Gilson grapples with truth

The Star Tribune has published two letters responding to my column about the Rathergate film Truth. The lead letter is by Gary Gilson, former executive director of the Minnesota News Council. This seems to be the best of what Star Tribune readers who responded had to say:

Scott W. Johnson (“Lies upon lies: The sad state of ‘Truth,’ ” Nov. 1) condemns the movie “Truth” for making heroes out of the CBS News team that he says “fraudulently” exposed George W. Bush’s deficient Texas Air National Guard service record.

The movie is based on the CBS report that led to the firing of its producer and the demise of Dan Rather at the network. Johnson is right that they were derelict in their duty to verify the documents they used to make their case against Bush. The documents that appeared on the air were not originals; they were created after the fact, with technology that did not exist when Bush’s evaluations were recorded.

But Johnson is dead-wrong about the content of those documents….

Gilson’s formulation of the source of the movie is off. The movie is based on Mary Mapes’s memoir regarding the events leading to “the CBS story” (i.e., “For the Record”) and its unraveling after the broadcast. Then Gilson heads straight into well-trod “fake but accurate” territory. Gilson implies that whoever fabricated the documents scrupulously transcribed accurate information and that the documents’ fabrication is irrelevant to their veracity. The documents’ errors of fact nevertheless betrayed their fabrication every bit as much as the documents’ typography.
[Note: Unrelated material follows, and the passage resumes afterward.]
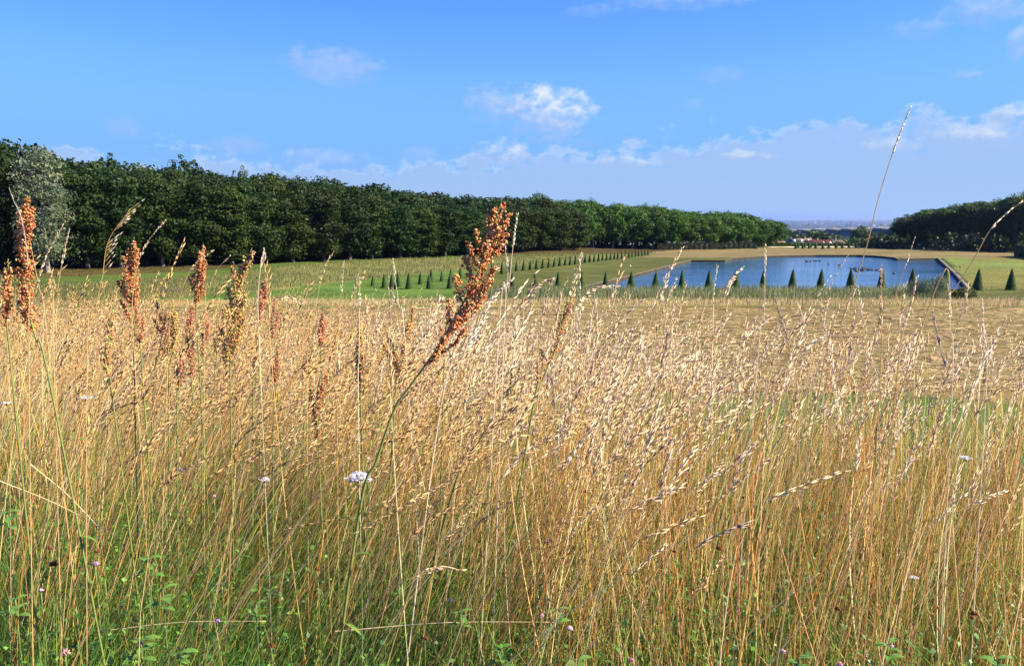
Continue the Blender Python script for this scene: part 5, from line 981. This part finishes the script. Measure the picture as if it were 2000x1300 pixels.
for k, (px, py, y, wp, lb) in enumerate([(104, 1104, 1.75, 20, 'rust brown dead clover head low at left'), (100, 1072, 1.9, 13, 'smaller rust brown dead head above the one at left'), (192, 1078, 1.85, 14, 'rust brown dead head beside the pink clover'), (812, 1042, 1.9, 16, 'brown dead head below the centre'), (830, 1248, 1.65, 15, 'brown dead head near the bottom centre'), (1144, 962, 2.0, 14, 'reddish brown dead head right of centre'),
        (1636, 1190, 1.7, 14, 'dark brown dead head at lower right'), (1903, 1200, 1.7, 18, 'rust brown dead head at the lower right edge'), (1900, 1208, 1.75, 12, 'smaller rust brown dead head by the one at the right edge'), (1405, 1072, 1.8, 15, 'rust brown dead head right of centre low in the grass'), (1318, 1078, 1.85, 12, 'small brown dead head left of the one right of centre'), (620, 1112, 1.8, 12, 'small brown dead head left of centre'), (1460, 1030, 2.0, 12, 'small rust head among stalks at right'), (530, 1262, 1.65, 16, 'rusty dead head near the bottom left of centre')]):
    clover(px, py, y, wp, lb, BR, 350 + k, 'dead_flower_head', 'rust brown dead flower heads', 'seed head')
# broad leaved herbs that can be picked out
def herb(px, py, y, spx, label, seed, c=(.10, .21, .035), nl=6, asp=.42):
    rng = np.random.default_rng(seed); top = P(px, py, y); g_ = float(hz(top[0], top[1])); r = empty('leafy_herb', (top[0], top[1], g_)); root = np.array(r.location); tag(r, label, 'herb', 'leafy herbs low in the grass')
    flower_stem(r, root, top, (.12, .18, .05), .0014); S = spx * y / FPX
    for k in range(nl):
        a_ = k * 2.4 + rng.uniform(0, 1); zz = top + [0, 0, -k * S * .18]; ax = np.array([math.cos(a_), math.sin(a_), .35]); ax /= np.linalg.norm(ax); sd_ = unit(np.cross(ax, [0, 0, 1.])); V = []; Ll = S * rng.uniform(.6, 1.); m_ = 6
        for i in range(m_ + 1):
            f = i / m_; w_ = Ll * asp * .5 * math.sin(math.pi * min(1, f * .93 + .05)) ** .8; c_ = zz + ax * Ll * f + np.array([0, 0, -Ll * .35 * f * f]); V += [c_ - sd_ * w_ + [0, 0, w_ * .25], c_, c_ + sd_ * w_ + [0, 0, w_ * .25]]
        F = [(i * 3 + j, i * 3 + j + 1, i * 3 + j + 4, i * 3 + j + 3) for i in range(m_) for j in range(2)]; mb = MB(); mb.add(np.array(V) - root, F, var(rng, c, len(V), .08, .02)); mb.build('leaf', M_BLADE, r, True)
for k, (px, py, y, sp, lb) in enumerate([(290, 1090, 1.75, 42, 'jagged green leaf plant in the shadowy gap at left'), (318, 1150, 1.7, 46, 'broad green leaf plant below the jagged one at left'), (275, 1250, 1.6, 46, 'green oval leaved herb near the bottom left'), (350, 1275, 1.55, 44, 'green oval leaved herb on the bottom edge at left'), (14, 1000, 1.8, 34, 'bright green leaf plant at the left edge'), (30, 1170, 1.65, 40, 'blue green leafy herb at the lower left edge'),
        (145, 838, 2.2, 26, 'dark green toothed leaf plant among straw at left'), (735, 826, 2.2, 22, 'small green leaf plant left of the big sorrel stem'), (980, 1265, 1.6, 40, 'bright green leaf plant at bottom centre'), (1090, 1190, 1.65, 34, 'green trefoil leaf plant by the pink blossoms'), (1130, 1290, 1.55, 40, 'dark green leafy herb on the bottom edge at centre'), (1560, 1285, 1.55, 40, 'green herb beside the pale pink blossom at bottom right'), (1740, 1255, 1.6, 38, 'green trefoil plant at bottom right'), (1950, 1285, 1.55, 42, 'dark green leafy herb in the lower right corner'), (900, 1195, 1.7, 34, 'narrow green leaf plant low in the centre'), (500, 1180, 1.7, 30, 'small green herb left of centre')]):
    herb(px, py, y, sp, lb, 400 + k)

# ------------------------------------------------------------------ air
hm = bpy.data.materials.new('haze_air'); hm.use_nodes = True; t = hm.node_tree; t.nodes.clear(); o_ = t.nodes.new('ShaderNodeOutputMaterial'); v_ = t.nodes.new('ShaderNodeVolumePrincipled')
v_.inputs['Color'].default_value = (.36, .52, .86, 1); v_.inputs['Density'].default_value = 5.5e-5; v_.inputs['Anisotropy'].default_value = .5; t.links.new(v_.outputs[0], o_.inputs['Volume'])
mb = MB(); mb.box(-18500, 18500, -650, 26500, float(Z1.min()) - 1.5, 40, (1, 1, 1)); hz_o = mb.build('haze', hm); hz_o['kind'] = 'stuff'; hz_o['label'] = 'thin blue haze filling the air over the plain'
And “not originals,” as Gilson describes the documents, doesn’t capture them. They weren’t copies; they were copies of fabrications.
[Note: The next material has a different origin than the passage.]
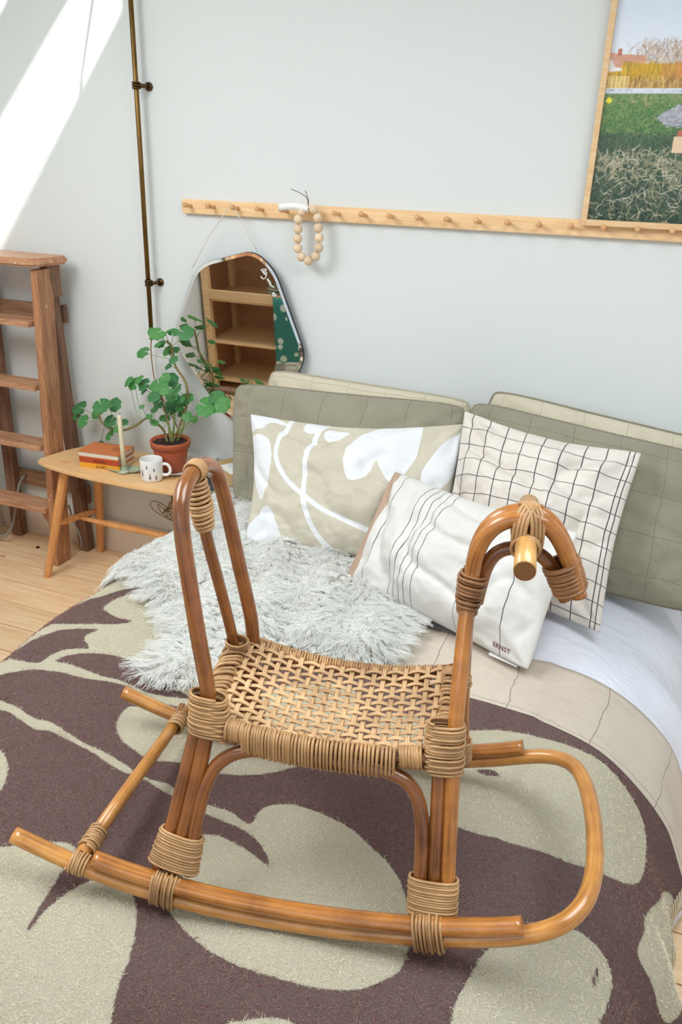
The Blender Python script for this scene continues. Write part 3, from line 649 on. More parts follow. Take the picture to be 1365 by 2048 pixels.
for P, r in ((SA, .0042), (SB, .0046), (SC, .0044)):
    P2, rr = knob(P, r); o = tube('stem', rel(P2), rr, MWD, pot, 8)
for a, b_ in (((-1.645, -.15, .612), (-1.66, -.16, .70)), ((-1.665, -.13, .612), (-1.65, -.12, .72)), ((-1.64, -.13, .612), (-1.60, -.13, .70))):
    tube('stem', rel(catmull([a, tuple((Vector(a)+Vector(b_))/2+Vector((.006, 0, 0))), b_], 4)), .0036, MST, pot, 7)
allst = np.array(SA+SB[4:]+SC[2:])
def leaf_mesh(name, seed):
    r = random.Random(seed); K = 42; V = [(0, 0, 0)]; UV = [(.5, 0)]; F = []
    fr = (.45, .8, 1.0)
    for j, f in enumerate(fr):
        for k in range(K+1):
            t = k/K; a = -PI*.97+t*PI*1.94; lob = 1+.055*math.cos(a*7)*f+.025*math.cos(a*21)*(f == 1)
            rad = f*lob*(1-.12*math.cos(a/2)**8*0)*(1 if abs(a) < 2.6 else .93)
            x = rad*math.cos(a)+.0; y = rad*math.sin(a); z = .20*f*f*(.8-.2*math.cos(7*a))-.24*f**3+.05*math.sin(2*a+seed)*f
            V.append((x, y, z)); UV.append((t, f))
    for k in range(K): F.append((0, 1+k, 2+k))
    for j in range(2):
        for k in range(K):
            a = 1+j*(K+1)+k; F.append((a, a+K+1, a+K+2, a+1))
    return mesh(name, V, F, UV)
LM = [leaf_mesh('leaf', s) for s in range(4)]
for l in LM: l.materials.append(ML)
for i, (x, y, z, r) in enumerate(leaves):
    o = link('leaf', LM[i % 4], None, pot); p = Vector((x, y, z)); o.location = p-PO; rr = random.Random(i)
    q = allst[np.argmin(((allst-np.array(p)-np.array([0, 0, -.035]))**2).sum(1))]
    if x > -1.5: q = np.array([-1.645, -.14, .64])
    out = Vector(p)-Vector(q); az = math.atan2(out.y, out.x)
    # mostly facing up, tipped a little towards the room (the light) and outwards
    tilt = Vector((rr.uniform(-.35, .35)+.3*math.cos(az), -.75+rr.uniform(-.35, .25), .85)).normalized()
    qn = tilt.to_track_quat('Z', 'Y').to_matrix(); fwd = qn.inverted() @ Vector((out.x, out.y, 0)); rz = math.atan2(fwd.y, fwd.x)
    o.rotation_euler = (qn @ Matrix.Rotation(rz, 3, 'Z')).to_euler(); o.scale = (r*1.12, r*1.25, r*1.1)
    mid = (p+Vector(q))/2+Vector((0, 0, -.004))
    pts = catmull([tuple(q), tuple(mid), tuple(p-tilt*.002)], 5)
    tube('petiole', rel(pts), .0011, MST, pot, 5)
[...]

Gilson doesn’t even bother with the first half of the story consisting of an interview with the vice chairman of John Kerry’s national finance committee. The suggestion that Kerry’s man got Bush admitted to the Texas Air National Guard to train as a fighter interceptor pilot was contradicted by the testimony of witnesses with firsthand knowledge of the matter. Their testimony was found in the file of Mary Mapes — you know, the author of the memoir that the movie is “based on” — in the course of the investigation of the CBS story by the Thornburgh panel after the broadcast.
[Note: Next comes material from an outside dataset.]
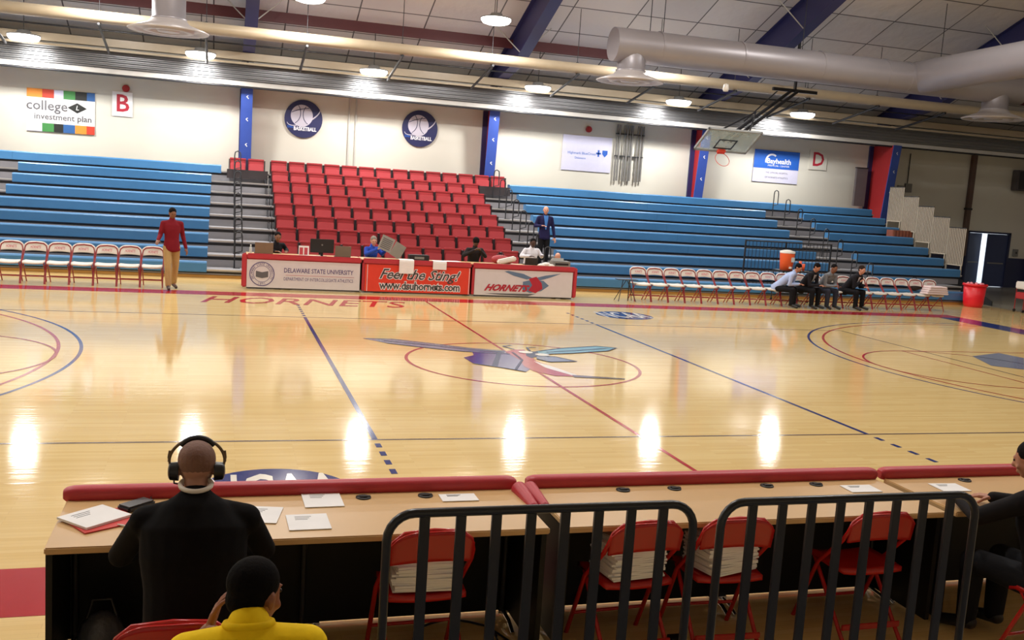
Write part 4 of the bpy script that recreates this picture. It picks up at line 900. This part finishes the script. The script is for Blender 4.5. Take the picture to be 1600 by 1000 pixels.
def person(label, loc, rz, J, skin, top, bottom, hairm, shoe=DARK, vox=.016, hair='short', near=False, scale=1, sleeves='long', extras=None, tr=1.0, open_front=None):
    """J: joints dict in local metres; x right, y facing, z up"""
    t = thing('person', label, 'person', loc, rz); t.scale = (scale,) * 3
    g = {k: Vector(v) for k, v in J.items() if hasattr(v, '__len__')}
    H = g['head']; hd = Euler(J.get('head_rot_e', (0, 0, 0))).to_matrix() if False else Euler(tuple(J['hrot'])).to_matrix()
    # ---- body
    b = MB(); head_mb(b, H, hd, J.get('hk', 1))
    cap(b, g['neck'] + V(0, 0, -.04), H + hd @ V(0, -.02, -.06), .056, .052)
    cap(b, g['neck'] + (g['pelvis'] - g['neck']) * .2, g['pelvis'], .09, .11)
    for s in 'lr':
        chain(b, [g['sh' + s], g['el' + s], g['wr' + s]], [.045, .036, .026]); cap(b, g['neck'] + V(0, 0, -.07), g['sh' + s], .045, .045)
        dr = (g['wr' + s] - g['el' + s]).normalized(); mb_h = b
        chain(b, [g['hip' + s], g['kn' + s], g['an' + s]], [.07, .05, .035]); cap(b, g['an' + s], g['an' + s] + (g['to' + s] - g['an' + s]) * .8, .035, .03)
        if not near:
            hd_ = J.get('hd' + s, tuple(dr)); hand(b, g['wr' + s], hd_, J.get('hn' + s, (0, 0, -1)), 1.1, .5, 1 if s == 'r' else -1)
    me = remesh(b, vox if not near else .008, 1 if not near else 2)
    body = mobj('body', me, skin, t)
    if near:
        hb = MB()
        for s in 'lr':
            dr = (g['wr' + s] - g['el' + s]).normalized(); hand(hb, g['wr' + s], J.get('hd' + s, tuple(dr)), J.get('hn' + s, (0, 0, -1)), 1, J.get('curl' + s, .5), 1 if s == 'r' else -1)
        bm = bmesh.new(); bm.from_mesh(body.data); me2 = remesh(hb, .0035, 1); bm.from_mesh(me2); bm.to_mesh(body.data); bm.free()
        for p in body.data.polygons: p.use_smooth = True; p.material_index = 0
    # ---- top
    b = MB(); nk = g['neck']; pv = g['pelvis']; ax = (nk - pv)
    shv = (g['shr'] - g['shl']); sw = shv.normalized()
    bl = sw.cross(ax).normalized()
    Mx = Matrix((sw, -bl if bl.y < 0 else bl, ax.normalized())).transposed().to_4x4()
    P_ = [(-.20, .19, .145), (.0, .178, .135), (.2, .158, .122), (.4, .16, .125), (.6, .178, .13), (.78, .178, .115), (.9, .12, .085), (.98, .05, .048)]
    for i in range(len(P_) - 1):
        for q in range(12):
            u = q / 12; f = P_[i][0] * (1 - u) + P_[i + 1][0] * u; rx = P_[i][1] * (1 - u) + P_[i + 1][1] * u; ry = P_[i][2] * (1 - u) + P_[i + 1][2] * u
            b.ell(pv + ax * f, (rx * tr, ry * tr, .05), 18, 8, Mx)
    for s in 'lr':
        cap(b, nk + V(0, 0, -.055 if not near else J.get('ck', .015) - .055), g['sh' + s], .05 if not near else .066, .056 if not near else .07)
        end = g['wr' + s] if sleeves == 'long' else g['el' + s]
        chain(b, [g['sh' + s], g['el' + s], end] if sleeves == 'long' else [g['sh' + s], g['sh' + s] + (g['el' + s] - g['sh' + s]) * .75], ([.066, .056, .042] if near else [.058, .052, .04]) if sleeves == 'long' else [.066, .06])
    cap(b, nk + V(0, 0, -.03), nk + V(0, 0, .03 if not near else J.get('ck', .015)), .07 if not near else .075, .060 if not near else (.05 if 'ck' in J else .072))
    me = remesh(b, vox if not near else .009, 2 if not near else 8); topo = mobj('jacket' if open_front else 'shirt', me, top, t)
    # ---- trousers
    b = MB(); cap(b, g['hipl'], g['hipr'], .095, .095); b.ell(pv + V(0, 0, -.02), (.145, .11, .1))
    for s in 'lr': chain(b, [g['hip' + s], g['kn' + s], g['an' + s] + (g['kn' + s] - g['an' + s]) * .06], [.10, .078, .062])
    mobj('trousers', remesh(b, vox if not near else .012, 2), bottom, t)
    for s in 'lr':
        b = MB(); a = g['an' + s]; f = g['to' + s]; a0 = V(a.x, a.y, min(a.z, f.z + .05)); dirf = (f - a0); dirf.z = 0; dirf.normalize()
        cap(b, a0 - dirf * .03 + V(0, 0, 0), f, .045, .036); me = remesh(b, .012, 1)
        zmin = g['to' + s].z - .04
        for v in me.vertices: v.co.z = max(v.co.z, zmin)
        mobj('shoe', me, shoe, t)
    # ---- hair
    if hair:
        b = MB(); M3 = hd.to_4x4()
        def q(x, y, z): return H + hd @ V(x, y, z)
        gr = {'short': 1.03, 'buzz': .99, 'afro': 1.18, 'full': 1.1}[hair] * J.get('hk', 1)
        b.ell(q(0, -.022, .042), (.079 * gr, .093 * gr, .082 * gr), 18, 12, M3)
        if hair != 'buzz': b.ell(q(0, -.045, -.015), (.068 * gr, .056 * gr, .06), 16, 10, M3)
        mobj('hair', remesh(b, .010 if not near else .006, 1), hairm, t)
    for s in (-1, 1):
        MB().ell(H + hd @ V(s * .03, .086, .012), (.0115, .006, .008), 10, 6, hd.to_4x4()).build('eye', mat('eye', (40, 30, 28), .3), t)
    if open_front:   # shirt front and tie seen between the lapels
        sm, tm = open_front
        fwd = V(0, 1, 0)
        up_ = ax.normalized(); sd = sw; fr_ = sd.cross(up_) * -1
        if fr_.y < 0: fr_ = -fr_
        def q2(u, v_, o): return pv + ax * v_ + sd * u + fr_ * o
        n = 8; vs = []
        for i in range(n + 1):
            v_ = .25 + .72 * i / n; hw_ = .015 + .055 * i / n
            for u in (-hw_, -hw_ / 2, 0, hw_ / 2, hw_): vs.append(q2(u, v_, .142 * tr - .05 * max(0, v_ - .75) / .25 - abs(u) * .2))
        fs = [(5 * i + j, 5 * i + j + 1, 5 * i + j + 6, 5 * i + j + 5) for i in range(n) for j in range(4)]
        MB().add(vs, fs, True).build('shirt_front', sm, t)
        if tm:
            vs = [];
            for i in range(n + 1):
                v_ = .25 + .68 * i / n; hw_ = .03 - .018 * i / n
                for u in (-hw_, hw_): vs.append(q2(u, v_, .149 * tr - .05 * max(0, v_ - .75) / .25))
            MB().add(vs, [(2 * i, 2 * i + 1, 2 * i + 3, 2 * i + 2) for i in range(n)]).build('necktie', tm, t)
    return t, g, hd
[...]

Gilson cites the Boston Globe story criticizing President Bush’s alleged failure to fulfill his Guard commitment. The story was published on September 8, 2004. CBS broadcast its Rathergate story later that day. Byron York looked at the issue in his March 2004 NR story “The facts about President Bush and the National Guard.”

The Globe story took up issues different from those CBS purported to report in its story. I addressed the CBS story, the greatest journalistic scandal of our time. Even the president of CBS News at the time has acknowledged as much.

Gary Gilson is the guy who used to run the organization ruling on the fairness of stories published by Minnesota media outlets. (It closed up shop in 2011.) Gilson states by implication that I lack “respect for facts,” yet Gilson changes the subject and fails to contradict or rebut any of the facts set forth in my Star Tribune column. He disparages my fidelity to the the truth without demonstrating error. I think he owes me a correction and an apology, but I’m not holding my breath.